Finding Θ for an algorithm

Question

I have the below pseudocode that takes a given unsorted array of length size and finds the range by finding the max and min values in the array. I'm just learning about the various time efficiency methods, but I think the below code is Θ(n), as a longer array adds a fixed number of actions (3).

For example, ignoring the actual assignments to max and min (as the unsorted array is arbitrary and these assignments are unknown in advance), an array of length 2 would only require 5 actions total (including the final range calculation). An array of length 4 only uses 9 actions total, again adding the final range calculation. An array of length 12 uses 25 actions.

This all points me to Θ(n), as it is a linear relationship. Is this correct?

Pseudocode:

// Traverse each element of the array, storing the max and min values
// Assuming int size exists that is size of array a[]
// Assuming array is a[]

min = a[0];
max = a[0];

for(i = 0; i < size; i++) {
    if(min > a[i]) {         // If current min is greater than val,
        min = a[i];        // replace min with val
    }

    if(max < a[i]) {         // If current max is smaller than val,
        max = a[i];        // replace max with val
    }
}

range = max – min;             // range is largest value minus smallest

Answer 1

Yes, this would be Θ(n). Your reasoning is a little skewed though.

You have to look at every item in your loop so you're bounded above by a linear function. Conversely, you are also bounded below by a linear function (the same one in fact), because you can't avoid looking at every element.

O(n) only requires that you bound above, Omega(n) requires that you bound below. Θ(n) says you're bounded on both sides.

Answer 2

Yeah this surely is O(n) algorithm. I don't think you really need to drill down to see number of comparisons to arrive on the conclusion about the complexity of the algorithm. Just try to see how the number of comparisons will change with the increasing size of the input. For O(n) the comparisons should have a linear increase with the increase in input.
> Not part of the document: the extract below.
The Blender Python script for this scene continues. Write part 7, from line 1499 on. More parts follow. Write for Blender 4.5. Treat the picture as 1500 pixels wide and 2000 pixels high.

For O(n^2) it increases by some multiple of n and so on.

Answer 3

Let size be n, then it's clear to see that you always have 2n comparisons and of course the single assignment at the end. So you always have 2n + 1 operations in this algorithm.

In the worst case scenario, you have 2n assignments, thus 2n + 1 + 2n = 4n + 1 = O(n).

In the best case scenrio, you have 0 assignments, thus 2n + 1 + 0 = 2n + 1 = Ω(n).

Therefore, we have that both the best and worst case perform in linear time. Hence, Ɵ(n).

Answer 4

You're right. It's O(n).

An easy way to tell in simple code (like the one above) is to see how many for() loops are nested, if any. For every "normal" loop (from i = 0 -> n), you add a factor of n. [Edit2]: That is, if you have code like this:

array a[n]; //Array with n elements.
for(int i = 0; i < n; ++i){ //Happens n times.
    for(int j = 0; j < n; ++j){ //Happens n*n times.
        //something //Happens n*n times.
    }
}
//Overall complexity is O(n^2)

Whereas

array a[n]; //Array with n elements.
for(int i = 0; i < n; ++i){ //Happens n times.
    //something //Happens n times.
}
for(int j = 0; j < n; ++j){ //Happens n times.
    //something //Happens n times.
}
//Overall complexity is O(2n) = O(n)

This is pretty rudimentary, but useful if someone has not taken an Algorithm course.

The procedures within your for() loop are irrelevant in a complexity question.

[Edit]: This assumes that size actually means the size of array a.